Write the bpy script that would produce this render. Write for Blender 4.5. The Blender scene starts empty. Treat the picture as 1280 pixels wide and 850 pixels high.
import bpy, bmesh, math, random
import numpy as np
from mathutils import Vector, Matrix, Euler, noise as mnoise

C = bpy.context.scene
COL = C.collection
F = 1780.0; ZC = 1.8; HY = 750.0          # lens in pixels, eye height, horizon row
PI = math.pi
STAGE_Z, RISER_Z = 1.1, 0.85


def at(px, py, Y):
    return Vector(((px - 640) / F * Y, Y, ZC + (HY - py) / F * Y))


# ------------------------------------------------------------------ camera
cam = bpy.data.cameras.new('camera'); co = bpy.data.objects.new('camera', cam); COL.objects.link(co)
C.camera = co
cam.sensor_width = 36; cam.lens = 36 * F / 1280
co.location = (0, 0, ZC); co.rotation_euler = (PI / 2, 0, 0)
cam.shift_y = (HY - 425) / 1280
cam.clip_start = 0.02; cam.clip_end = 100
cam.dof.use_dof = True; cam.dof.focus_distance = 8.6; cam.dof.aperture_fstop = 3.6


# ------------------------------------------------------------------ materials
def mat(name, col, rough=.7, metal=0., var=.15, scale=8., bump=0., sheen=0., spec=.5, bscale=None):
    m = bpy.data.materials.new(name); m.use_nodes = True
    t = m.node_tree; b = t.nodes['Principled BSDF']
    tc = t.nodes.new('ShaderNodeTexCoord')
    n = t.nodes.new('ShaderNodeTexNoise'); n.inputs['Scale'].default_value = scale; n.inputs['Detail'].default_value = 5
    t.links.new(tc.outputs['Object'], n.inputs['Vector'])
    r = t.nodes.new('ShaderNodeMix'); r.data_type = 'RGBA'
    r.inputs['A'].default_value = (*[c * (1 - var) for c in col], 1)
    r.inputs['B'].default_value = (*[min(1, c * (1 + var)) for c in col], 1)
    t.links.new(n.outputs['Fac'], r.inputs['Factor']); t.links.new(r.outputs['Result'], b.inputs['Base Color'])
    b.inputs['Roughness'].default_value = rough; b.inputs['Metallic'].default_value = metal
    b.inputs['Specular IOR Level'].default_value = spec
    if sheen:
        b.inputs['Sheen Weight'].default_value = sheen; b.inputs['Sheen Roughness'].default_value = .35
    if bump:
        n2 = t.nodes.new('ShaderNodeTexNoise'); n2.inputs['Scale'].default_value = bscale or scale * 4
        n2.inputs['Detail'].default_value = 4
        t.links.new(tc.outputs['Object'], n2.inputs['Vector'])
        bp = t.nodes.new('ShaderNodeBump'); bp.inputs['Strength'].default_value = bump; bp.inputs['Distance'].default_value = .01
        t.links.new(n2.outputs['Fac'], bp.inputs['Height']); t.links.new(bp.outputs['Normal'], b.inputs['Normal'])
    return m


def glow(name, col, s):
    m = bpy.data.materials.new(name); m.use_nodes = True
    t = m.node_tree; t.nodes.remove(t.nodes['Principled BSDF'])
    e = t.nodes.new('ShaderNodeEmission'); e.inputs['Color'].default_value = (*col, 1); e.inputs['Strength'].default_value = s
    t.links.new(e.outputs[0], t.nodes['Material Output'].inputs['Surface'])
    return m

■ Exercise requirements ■
Return exactly, please, the lines of the material from the first one down to and including the line where "cam.dof.use_dof = True;" appears.

■ The result ■
Write the bpy script that would produce this render. Write for Blender 4.5. The Blender scene starts empty. Treat the picture as 1280 pixels wide and 850 pixels high.
import bpy, bmesh, math, random
import numpy as np
from mathutils import Vector, Matrix, Euler, noise as mnoise

C = bpy.context.scene
COL = C.collection
F = 1780.0; ZC = 1.8; HY = 750.0          # lens in pixels, eye height, horizon row
PI = math.pi
STAGE_Z, RISER_Z = 1.1, 0.85


def at(px, py, Y):
    return Vector(((px - 640) / F * Y, Y, ZC + (HY - py) / F * Y))


# ------------------------------------------------------------------ camera
cam = bpy.data.cameras.new('camera'); co = bpy.data.objects.new('camera', cam); COL.objects.link(co)
C.camera = co
cam.sensor_width = 36; cam.lens = 36 * F / 1280
co.location = (0, 0, ZC); co.rotation_euler = (PI / 2, 0, 0)
cam.shift_y = (HY - 425) / 1280
cam.clip_start = 0.02; cam.clip_end = 100
cam.dof.use_dof = True; cam.dof.focus_distance = 8.6; cam.dof.aperture_fstop = 3.6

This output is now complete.